▸ Data shown:
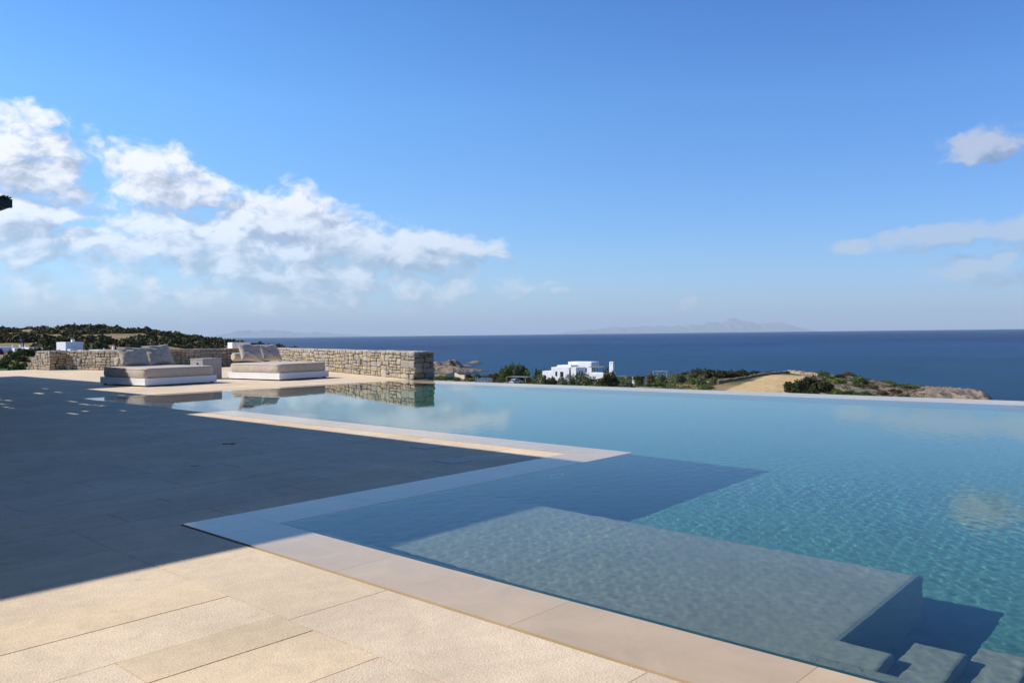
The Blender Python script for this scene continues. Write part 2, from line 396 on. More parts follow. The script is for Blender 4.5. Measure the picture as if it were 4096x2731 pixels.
# basin: floor and walls under the coping
b = MB()
ix0, ixn, iy1 = 3.83, 8.87, 6.14      # wall faces sit back under the coping lip
def ixR(y): return xR(y) - 1.12
b.add([(ix0, YB, DEEP), (ixR(YB), YB, DEEP), (ixR(iy1), iy1, DEEP), (ix0, iy1, DEEP)], [(0, 1, 2, 3)])
b.add([(ixn, iy1, DEEP), (ixR(iy1), iy1, DEEP), (ixR(22), 22.0, DEEP), (ixn, 22.3, DEEP)], [(0, 1, 2, 3)])
ZC = -.05
for p, q in (((ix0, YB), (ix0, iy1)), ((ix0, iy1), (ixn, iy1)), ((ixn, iy1), (ixn, 22.3)), ((ixn, 22.3), (ixR(22), 22.0)), ((ixR(22), 22.0), (ixR(YB), YB)), ((ixR(YB), YB), (ix0, YB))):
    b.add([(p[0], p[1], DEEP), (q[0], q[1], DEEP), (q[0], q[1], ZC), (p[0], p[1], ZC)], [(0, 1, 2, 3)])
basin = tag(b.build('pool_basin', MT['basin']), kind='structure'); basin.cycles.is_caustics_receiver = True
# underwater bench and steps
b = MB()
def rslab(mb, x0, x1, y0, y1, z0, z1, r=.06):
    # block with softly rounded top edge on the +x and -y sides
    pts = [(0, 0), (r * .3, -r * .05), (r * .7, -r * .3), (r * .95, -r * .7), (r, -r)]
    v = []; n = len(pts)
    for o_, dz_ in pts: v += [(x0, y1, z1 + dz_), (x0, y0 - o_ + r, z1 + dz_), (x1 + o_ - r, y0 - o_ + r, z1 + dz_), (x1 + o_ - r, y1, z1 + dz_)]
    v += [(x0, y1, z0), (x0, y0, z0), (x1, y0, z0), (x1, y1, z0)]
    f = [(0, 1, 2, 3)]
    for k in range(n):
        for j in (0, 1, 2): f.append((k * 4 + j, k * 4 + 4 + j, k * 4 + 5 + j, k * 4 + 1 + j))
    mb.add(v, f, (1, 1, 1))
rslab(b, ix0 + .002, 6.2, 1.78, iy1 - .002, DEEP, -.60)
rslab(b, ix0 + .001, 4.72, 1.50, 2.0, DEEP, -.6015, .03)
bench = tag(b.build('pool_bench', MT['bench']), kind='structure'); bench.cycles.is_caustics_receiver = True
b = MB()
for k in range(1, 6):
    rslab(b, ix0 + .002, 4.80 + .30 * k, 1.50 - .27 * k, 1.499 - .27 * (k - 1), DEEP, -.60 - .15 * k, .03)
rslab(b, ix0 + .003, 4.02, YB + .01, 1.66, -1.4, -.14, .03)
steps = tag(b.build('pool_steps', MT['bench']), kind='structure'); steps.cycles.is_caustics_receiver = True

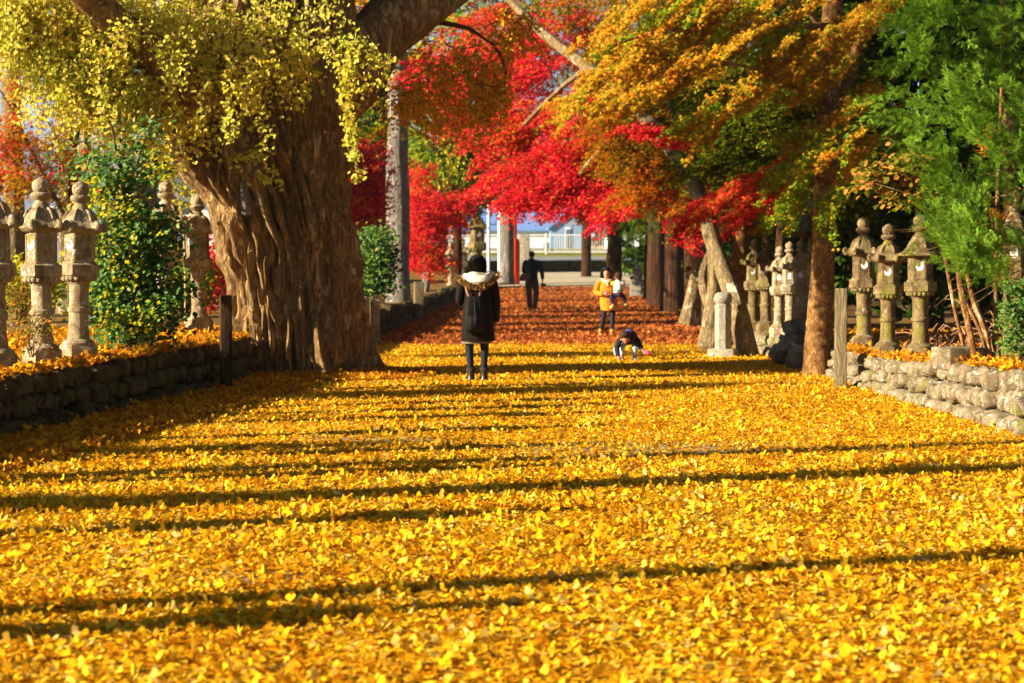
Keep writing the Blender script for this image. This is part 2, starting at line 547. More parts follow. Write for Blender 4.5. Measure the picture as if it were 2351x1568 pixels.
def strand(pts, per, size, spread=.06, tmp="ginkgo", grow=0.0):
    """leaves clustered along a hanging twig"""
    pts = np.array([tuple(p) for p in pts])
    seg = np.linalg.norm(np.diff(pts, axis=0), axis=1)
    s = np.concatenate([[0], np.cumsum(seg)])
    n = max(3, int(s[-1] * per))
    u = rng.random(n) * s[-1]
    P = np.stack([np.interp(u, s, pts[:, i]) for i in range(3)], 1) + rnd(n, spread)
    Tp = np.tile((0, 0, -1.0), (n, 1)) + rnd(n, .45)
    Nn = rnd(n, 1.0) * np.array((1, 1, .45)) + np.array((-.5, -.55, .25))
    return (tmp, P, Nn, Tp, size * rng.uniform(.7, 1.15, n))


def twigs(blob, per, size, L=(.35, .9), down=.8, tmp="ginkgo", spread=.05, mb=None):
    x, y, D, rx, ry, rd, cnt = blob
    c, px = at(x, y, D), D / F
    out = []
    for _ in range(cnt):
        d = rng.normal(0, 1, 3); d /= np.linalg.norm(d)
        p = np.array(c) + d * rng.random() ** (1 / 3) * np.array((rx * px, rd, ry * px))
        l = rng.uniform(*L)
        h = rng.normal(0, .5, 3); h[2] = 0
        q = [p, p + h * l * .5 + np.array((0, 0, -.15 * l * down)), p + h * l * .75 + np.array((0, 0, -.6 * l * down)), p + h * l * .8 + np.array((0, 0, -l * down))]
        if mb is not None: mb.tube(q, [.007, .006, .005, .003], 4)
        out.append(strand(q, per, size, spread, tmp))
    return out


# ------------------------------------------------------------------ ground
def sheet(name, rows, mat, label=None):
    """rows: list of lists of points, same length"""
    mb = MB()
    n = len(rows[0])
    mb.add([p for r in rows for p in r], [(i * n + j, i * n + j + 1, (i + 1) * n + j + 1, (i + 1) * n + j) for i in range(len(rows) - 1) for j in range(n - 1)])
    o = mb.build(name, mat)
    return tag(o, kind="structure")


WORN = [(1480, 1030, 1.6, .75), (260, 1100, 1.3, .55), (1270, 1078, 1.2, .5), (2290, 1135, .8, .4), (1590, 806, 1.5, 1.2), (900, 1010, .9, .5), (1900, 1200, .9, .35), (620, 1330, .6, .25)]
WORN = [(at(x, y, 6857 / (y - HZ)).x, 6857 / (y - HZ), rx, ry) for x, y, rx, ry in WORN]


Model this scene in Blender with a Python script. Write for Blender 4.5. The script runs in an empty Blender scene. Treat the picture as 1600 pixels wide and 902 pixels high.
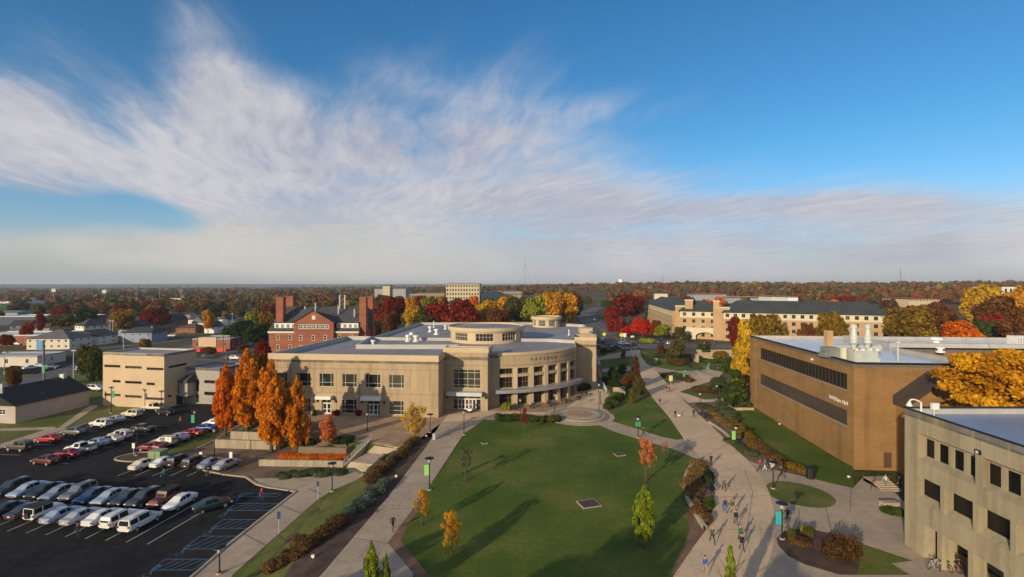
import bpy, bmesh, math, random
import numpy as np
from mathutils import Vector, Matrix

R = math.radians
scene = bpy.context.scene
COL = scene.collection

# ------------------------------------------------------------------ camera
H, F, HY = 28.0, 760.0, 445.0          # eye height (m), focal length (px of a 1600 px wide frame), horizon row
cam_d = bpy.data.cameras.new('camera')
cam = bpy.data.objects.new('camera', cam_d); COL.objects.link(cam)
cam_d.sensor_width = 36.0
cam_d.lens = F / 1600 * 36
cam_d.shift_y = (HY - 451) / 1600
cam_d.clip_start = 0.5
cam_d.clip_end = 60000
cam.location = (0, 0, H)
cam.rotation_euler = (R(90), 0, 0)
scene.camera = cam

# ------------------------------------------------------------------ sky, sun, exposure
SUN_EL, SUN_AZ = 15.0, 36.9            # elevation; light travels towards +X sin, +Y cos of this azimuth
SUN_STRENGTH, SKY_STRENGTH = 4.8, 0.135
scene.view_settings.view_transform = 'Standard'
scene.view_settings.look = 'None'
scene.view_settings.exposure = 0.0
scene.view_settings.gamma = 1.0
scene.view_settings.use_curve_mapping = False
world = bpy.data.worlds.new('World'); scene.world = world
world.use_nodes = True

class NT:
    """small helper to write node trees"""
    def __init__(s, tree): s.t = tree; s.n = tree.nodes; s.l = tree.links
    def new(s, typ, **kw):
        n = s.n.new(typ)
        for k, v in kw.items(): setattr(n, k, v)
        return n
    def put(s, sock, v):
        if v is None: return
        if hasattr(v, 'is_output') or isinstance(v, bpy.types.NodeSocket): s.l.new(v, sock)
        else: sock.default_value = v
    def math(s, op, a, b=None, c=None, clamp=False):
        n = s.new('ShaderNodeMath', operation=op); n.use_clamp = clamp
        s.put(n.inputs[0], a); s.put(n.inputs[1], b); s.put(n.inputs[2], c)
        return n.outputs[0]
    def mix(s, fac, a, b, typ='MIX'):
        n = s.new('ShaderNodeMix', data_type='RGBA', blend_type=typ)
        s.put(n.inputs[0], fac); s.put(n.inputs[6], a); s.put(n.inputs[7], b)
        return n.outputs[2]
    def ramp(s, fac, pts, interp='LINEAR'):
        n = s.new('ShaderNodeValToRGB'); cr = n.color_ramp; cr.interpolation = interp
        while len(cr.elements) < len(pts): cr.elements.new(0.5)
        for e, (p, c) in zip(cr.elements, pts):
            e.position = p; e.color = c if len(c) == 4 else (*c, 1)
        s.put(n.inputs[0], fac); return n.outputs[0]
    def smooth(s, a, b, x):
        n = s.new('ShaderNodeMapRange', interpolation_type='SMOOTHSTEP')
        s.put(n.inputs[0], x); n.inputs[1].default_value = a; n.inputs[2].default_value = b
        return n.outputs[0]
    def noise(s, vec, scale, detail=4, rough=0.55, dist=0.0):
        n = s.new('ShaderNodeTexNoise'); s.put(n.inputs['Vector'], vec)
        n.inputs['Scale'].default_value = scale; n.inputs['Detail'].default_value = detail
        n.inputs['Roughness'].default_value = rough; n.inputs['Distortion'].default_value = dist
        return n.outputs[0]
    def mapping(s, vec, scale=(1, 1, 1), rot=(0, 0, 0), loc=(0, 0, 0)):
        n = s.new('ShaderNodeMapping'); s.put(n.inputs[0], vec)
        n.inputs[1].default_value = loc; n.inputs[2].default_value = rot; n.inputs[3].default_value = scale
        return n.outputs[0]

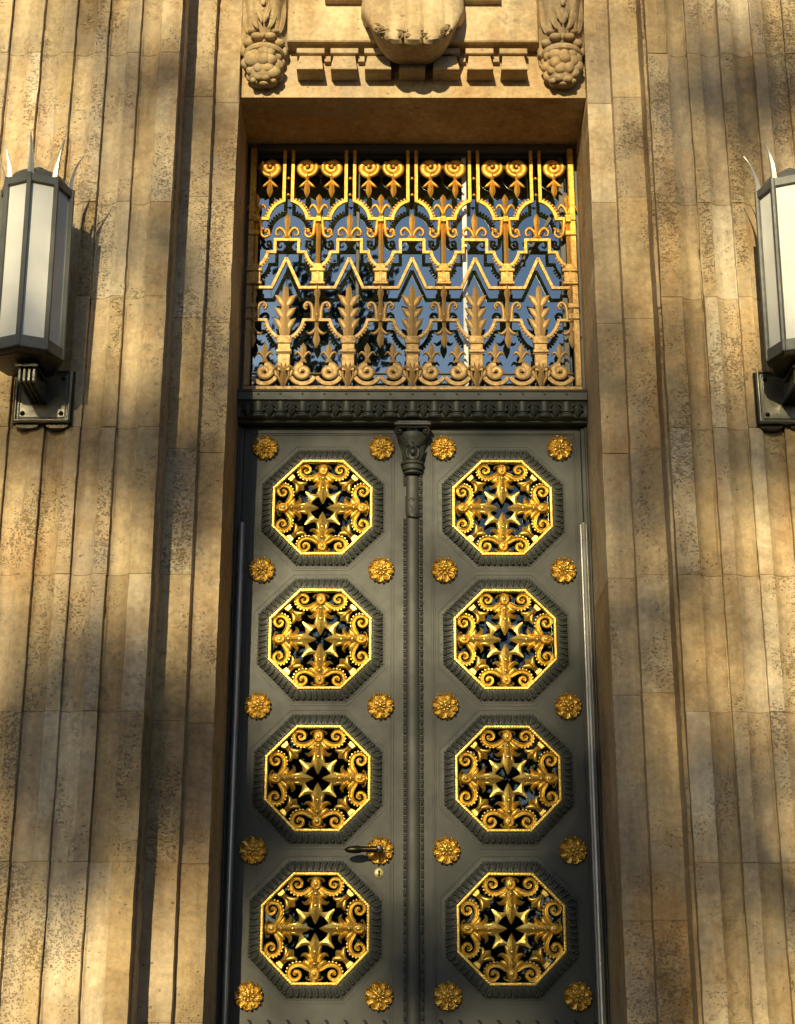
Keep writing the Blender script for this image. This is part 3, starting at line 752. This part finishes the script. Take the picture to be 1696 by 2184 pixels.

▸ Aim of the exercise: Provide an exact reproduction of only those lines that start at the line containing "were 2351x1568 pixels." and end at the line containing "return (tmp, P, Nn, Tp, size", inclusive.

▸ Solved exercise:
Keep writing the Blender script for this image. This is part 2, starting at line 547. More parts follow. Write for Blender 4.5. Measure the picture as if it were 2351x1568 pixels.
def strand(pts, per, size, spread=.06, tmp="ginkgo", grow=0.0):
    """leaves clustered along a hanging twig"""
    pts = np.array([tuple(p) for p in pts])
    seg = np.linalg.norm(np.diff(pts, axis=0), axis=1)
    s = np.concatenate([[0], np.cumsum(seg)])
    n = max(3, int(s[-1] * per))
    u = rng.random(n) * s[-1]
    P = np.stack([np.interp(u, s, pts[:, i]) for i in range(3)], 1) + rnd(n, spread)
    Tp = np.tile((0, 0, -1.0), (n, 1)) + rnd(n, .45)
    Nn = rnd(n, 1.0) * np.array((1, 1, .45)) + np.array((-.5, -.55, .25))
    return (tmp, P, Nn, Tp, size * rng.uniform(.7, 1.15, n))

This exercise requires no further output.